Discussion in 'Economics' started by m22au, May 21, 2010.

  1. Could be close to a tipping point here, it will be interesting to see. I'll have to start following this more closely again.
     
    #81     May 12, 2011
  2. more and more i think there is a decent chance AU property is setup for HK style 70% fall.

    I give it 20% chance at present. here is the scenario:

    EURCHF tanking to new lows as euro troble escalate. this will put lots of pressure on interest rates, yields etc.
    Interest rates, attractive enough for the risk taken will attract cash.
    There will be less cash elsewhere globally.
    This will push rates higher globally causing additional failures.
    This will trigger recession.
    Less jobs or better 'phoney jobs' will evaporate.

    In non-minig au cities this will cause rents to drop, less people employed, higher rates, property lobby on a temporary strike.

    that should do.
     
    #82     May 12, 2011
  3. I think the Aussie market is overvalued. And I think we will won't see any capital growth for about five years.

    I don't think we're more than 15 - 20% over valued. The reason I say this is houses are not likely to fall below their replacement costs. In Australia, it costs about $280K to build a normal 4 bedroom house.

    So that leaves the land value to change. $400K blocks may fall to $300K.

    This would take the average home cost from about 580K to 480K.

    As typically happens in Australia, if people can't sell at a profit, they tend to not sell at all, which restricts supply and brings house prices back up.

    Banks are now much stricter on loan amounts also, so less people have access to easy money.

    We will not see 70% falls. That is wishful thinking. But it won't happen.

    Runningbear
     
    #83     May 13, 2011
  4. m22au

    m22au

    I strongly agree with your first paragraph about overvaluation and no capital growth for 5 years.

    Although I also don't think there will be a 70% decline, it's still an outside possibility.

    If you combine a slowdown in China with high unemployment, there may be a lot of forced sellers (particularly of "investment" properties which are held for the Aussie tax advantages), despite your 'replacement cost' argument. This is particularly true if potential buyers find it hard to get loans due to tighter credit conditions that may exist in such an economic environment.

     
    #84     May 13, 2011
  5. sorry, was not clear enough. why i think 70% fall is a swelled possibility: because of large recent immigration. 200K per year or so , i believe. This is 1m people in 5 years mostly located in Sydney and Melbourne. Most of these people are in cash and will pack they coffers and leave back home if no jobs.
    0.5 m people less in a bad times say in Sydney spells trouble as so many rely on rental income to pay mortgages....
     
    #85     May 13, 2011
  6. Housing is imploding there and looks to be taking the economy with it. If commodities continue to cool, Oz is in serious trouble. Aussie may be the short of a lifetime right here - could hit $0.90 in a month if things get moving on the downside.

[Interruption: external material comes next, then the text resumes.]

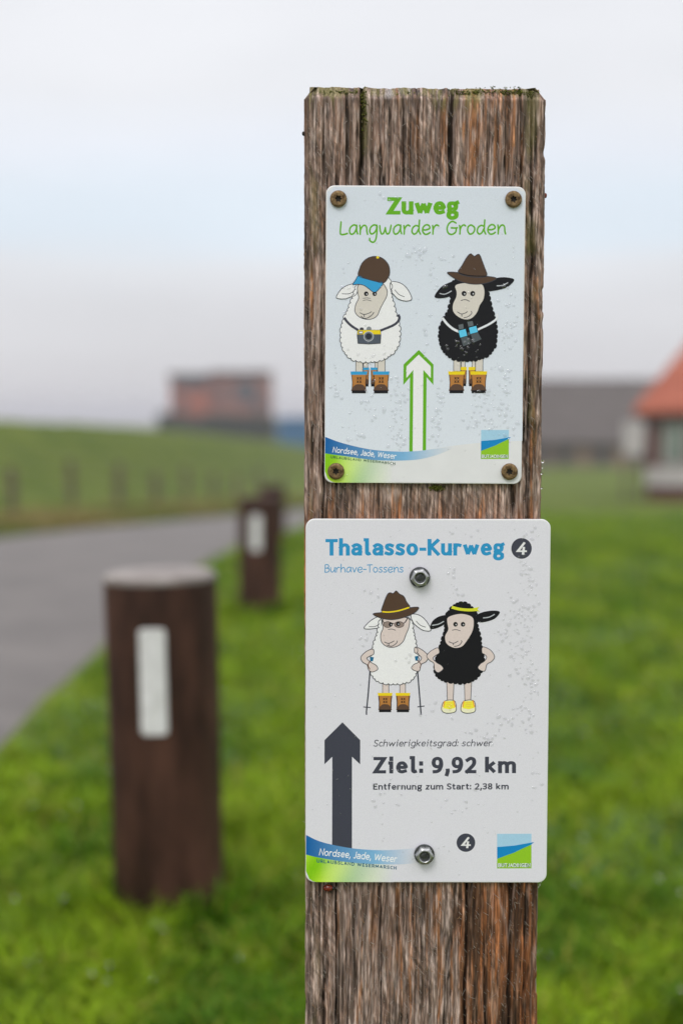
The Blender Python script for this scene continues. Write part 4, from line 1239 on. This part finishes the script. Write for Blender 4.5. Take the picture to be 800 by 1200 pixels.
def socket_mesh(name, r, hh):
    bm = bmesh.new(); seg = 48
    star = lambda a: r * (.35 + .075 * math.cos(6 * a))
    bm.faces.new([bm.verts.new((star(2 * math.pi * k / seg) * math.cos(2 * math.pi * k / seg), star(2 * math.pi * k / seg) * math.sin(2 * math.pi * k / seg), 0)) for k in range(seg)])
    me = bpy.data.meshes.new(name); bm.to_mesh(me); bm.free(); me.materials.append(M_DARK)
    return me
sc_me = screw_mesh('screw', .0053, .0022); so_me = socket_mesh('socket', .0053, .0022)
for i, (px, py) in enumerate(((395, 233), (599.8, 233.6), (395, 551.8), (597.6, 552.6))):
    u, v = m1(px, py)
    o = link('screw', sc_me, None, sign1, (u, -T / 2 - .0004, v), (R(90), R(13 * i + 5), 0))
    link('socket', so_me, None, o, (0, 0, .00045))

def hexbolt():
    def mk(name, bm, mat):
        me = bpy.data.meshes.new(name); bmesh.ops.recalc_face_normals(bm, faces=bm.faces); bm.to_mesh(me); bm.free()
        me.materials.append(mat); return me
    bm = bmesh.new()
    lathe(bm, [(.0061, 0), (.0066, .0004), (.0066, .0012), (.0062, .0018), (.0050, .0020), (.0, .0020)], 48)
    me_w = mk('washer', bm, M_DZINC)
    bm = bmesh.new()
    def hexr(r, h, circ=0.0, n=48):
        out = []
        for k in range(n):
            a = 2 * math.pi * k / n
            hx = r / math.cos(((a + math.pi / 6) % (math.pi / 3)) - math.pi / 6)
            rr = hx * (1 - circ) + r * circ
            out.append(bm.verts.new((rr * math.cos(a), rr * math.sin(a), h)))
        return out
    rings = [hexr(.0053, .0019), hexr(.0052, .0044), hexr(.00505, .0052, .25), hexr(.0042, .0060, .75), hexr(.0038, .0061, 1), hexr(.0034, .0058, 1), hexr(.0031, .0046, 1)]
    for A, B in zip(rings[:-1], rings[1:]):
        for k in range(48): bm.faces.new((A[k], A[(k + 1) % 48], B[(k + 1) % 48], B[k]))
    me_h = mk('hex_bolt', bm, M_ZINC)
    bm = bmesh.new()
    lathe(bm, [(.00312, .0047), (.0024, .0045), (.0012, .0047), (0, .0048)], 32)
    me_r = mk('recess', bm, M_DZINC)
    return me_w, me_h, me_r
wf, hb, hr_ = hexbolt()
for i, (px, py) in enumerate(((491.2, 675.2), (497, 1000))):
    u, v = m2(px, py)
    o = link('hex_bolt', hb, None, sign2, (u, -T / 2 - .0005, v), (R(90), R(20 + 14 * i), 0))
    link('washer', wf, None, o); link('recess', hr_, None, o)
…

    Sadly, options on the currency are thinly traded and expensive. Only way to do it is an outright short.
     
    #86     May 13, 2011
  7. Most of the damage will occur to the first home buyer house and land package couples in the new outer suburbs that have a excessive amount of their weekly income linked to mortgage payments.

    Gen Ys that have never lived through a high interest rate cycle.

    They will be the forced sellers. But good properties within 15km of the cbd will retain more value.
     
    #87     May 13, 2011
  8. elon

    elon

    Looks like m22au called the bubble right a year ago.
     
    #88     May 13, 2011
  9. m22au

    m22au

    Thanks for the compliment, but I don't think I made the "right call" as such.

    For starters, outside of Brisbane and Perth, prices haven't declined significantly as yet.
     
    #89     May 13, 2011
  10. An alternative scenario is that we are in the later stages of the bubble but there are still 2-3 more years to go. A few reasons supporting this theory:

    1. We are still fairly early (2 years) into a global economic expansion. Bubbles usually burst when the global economy has wobbles. Typical cycle lasts 4-5 years, so it is not a great odds play to bet on the bubble bursting now, out of synch with the rest of the 1st world.

    2. Australian house prices are not yet in true bubble valuation territory. Typical bubble rental yields are half the 10 year treasury yield, for blue chip prime location property. Treasuries yield 5.4% at the moment, so bubble territory would be rental yields around 2.7%. Yet we see rental yields more in the 3.5-4.5% area. So they are expensive, but not yet bubble prices. Compare to Ireland, where rental yields fell to 2-3% for prime location. Ditto for Hong Kong in 1997, or Miami condos in 2006-07.

    3. The commodities correction is a normal correction in a secular bull market, not the beginning of a secular bear market. Apart from silver, we did not have the kind of market action that is normally associated with LT tops and trend reversals. Underlying demand from the developed world is a trend that is still intact. So, there will likely continue to be demand in 2012, 2013 etc for the resource sector, which should pump Australian asset prices even higher.

    So, IMO it's not exactly a slam dunk to short Australian housing here as a long-term play. There is a short-term trend down in AUD and commodities, but nothing more just yet. I would prefer to watch and wait for more conclusive evidence either way.